E poi, come in tutte le professioni, esiste una selezione naturale. Il titolo non ci dà il diritto di essere considerati esperti, così come non corrisponde esattamente alla nostra preparazione. Il compito di valorizzare le nostre competenze spetta a noi in primis. Noi dobbiamo metterla in luce (a patto di possederla).
Chi afferma che i corsi debbano essere solo per laureati, esprime un’opinione personale che però non determina automaticamente che un corso aperto a tutti dia nozioni superficiali e sommarie.
Non sono gli studenti a fare il corso. I programmi didattici sono stati pensati già riferendosi ad un target selezionato: in partenza è bene evidente chi ha i requisiti per poterlo seguire e chi no (nonostante alcuni egocentrici siano convinti del contrario).

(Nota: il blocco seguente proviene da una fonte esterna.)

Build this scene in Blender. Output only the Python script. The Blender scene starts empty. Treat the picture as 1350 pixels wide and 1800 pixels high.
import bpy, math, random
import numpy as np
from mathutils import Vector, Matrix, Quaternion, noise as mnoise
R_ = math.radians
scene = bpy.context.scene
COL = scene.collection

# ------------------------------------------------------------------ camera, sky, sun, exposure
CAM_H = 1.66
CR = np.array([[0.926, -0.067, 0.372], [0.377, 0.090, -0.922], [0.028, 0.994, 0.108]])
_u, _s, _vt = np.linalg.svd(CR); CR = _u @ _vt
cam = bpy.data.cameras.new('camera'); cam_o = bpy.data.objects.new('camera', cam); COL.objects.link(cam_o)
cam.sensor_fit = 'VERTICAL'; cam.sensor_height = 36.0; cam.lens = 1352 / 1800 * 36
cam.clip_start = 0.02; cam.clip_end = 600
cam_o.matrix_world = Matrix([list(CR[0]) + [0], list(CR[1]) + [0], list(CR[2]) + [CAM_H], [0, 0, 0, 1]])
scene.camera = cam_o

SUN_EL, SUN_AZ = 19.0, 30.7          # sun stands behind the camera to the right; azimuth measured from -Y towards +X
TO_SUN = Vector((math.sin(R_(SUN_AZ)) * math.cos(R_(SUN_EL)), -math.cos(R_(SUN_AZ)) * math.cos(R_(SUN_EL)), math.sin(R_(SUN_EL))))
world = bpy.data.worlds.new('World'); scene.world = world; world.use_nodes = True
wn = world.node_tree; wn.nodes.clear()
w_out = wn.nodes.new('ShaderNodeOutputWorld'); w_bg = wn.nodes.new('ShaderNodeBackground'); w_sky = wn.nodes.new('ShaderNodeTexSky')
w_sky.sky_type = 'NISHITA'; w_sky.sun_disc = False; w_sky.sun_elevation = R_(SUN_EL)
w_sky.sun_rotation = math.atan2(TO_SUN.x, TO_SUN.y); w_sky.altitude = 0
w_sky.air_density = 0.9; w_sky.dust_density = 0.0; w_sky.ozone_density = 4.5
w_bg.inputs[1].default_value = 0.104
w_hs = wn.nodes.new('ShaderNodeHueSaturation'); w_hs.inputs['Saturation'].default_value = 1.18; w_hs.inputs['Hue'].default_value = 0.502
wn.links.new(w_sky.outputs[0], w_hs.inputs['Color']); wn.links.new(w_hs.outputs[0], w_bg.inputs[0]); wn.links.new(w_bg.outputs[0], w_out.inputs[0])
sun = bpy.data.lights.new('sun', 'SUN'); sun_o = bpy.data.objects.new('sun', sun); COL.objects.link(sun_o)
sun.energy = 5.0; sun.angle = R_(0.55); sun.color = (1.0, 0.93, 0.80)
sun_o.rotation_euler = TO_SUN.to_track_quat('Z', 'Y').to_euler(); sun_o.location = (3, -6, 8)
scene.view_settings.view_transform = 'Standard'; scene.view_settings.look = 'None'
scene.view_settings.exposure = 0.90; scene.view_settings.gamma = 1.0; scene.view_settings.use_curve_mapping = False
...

Ne sono la dimostrazione molti corsi Corebo, dove quasi l’85% dei partecipanti sono laureandi o laureati e non per “darsi un tono”. La scrematura sta avvenendo per la difficoltà di molte tematiche proposte (per gli scettici cronici non sono percentuali tirate a caso).
E anche a questo proposito ci terrei a fare una puntualizzazione: se qualche non laureato è abbastanza preparato per meriti personali, è giusto che possa partecipare ai percorsi di formazione avanzata (sempre nell’ottica che ad oggi non abbiamo una norma che lo impedisca).
Infine, un ultimo suggerimento sentito: lasciatevi ammaliare dalle conoscenze che i corsi erogano per accrescere la vostra (nostra) professionalità, piuttosto che dal marchio dell’attestato.
È vero che la laurea resterà sempre il titolo per eccellenza, ma allo stesso modo è chiaro che la differenza nella professione la facciamo noi stessi e nessuna certificazione potrà sostituirsi ad un lavoro ben fatto.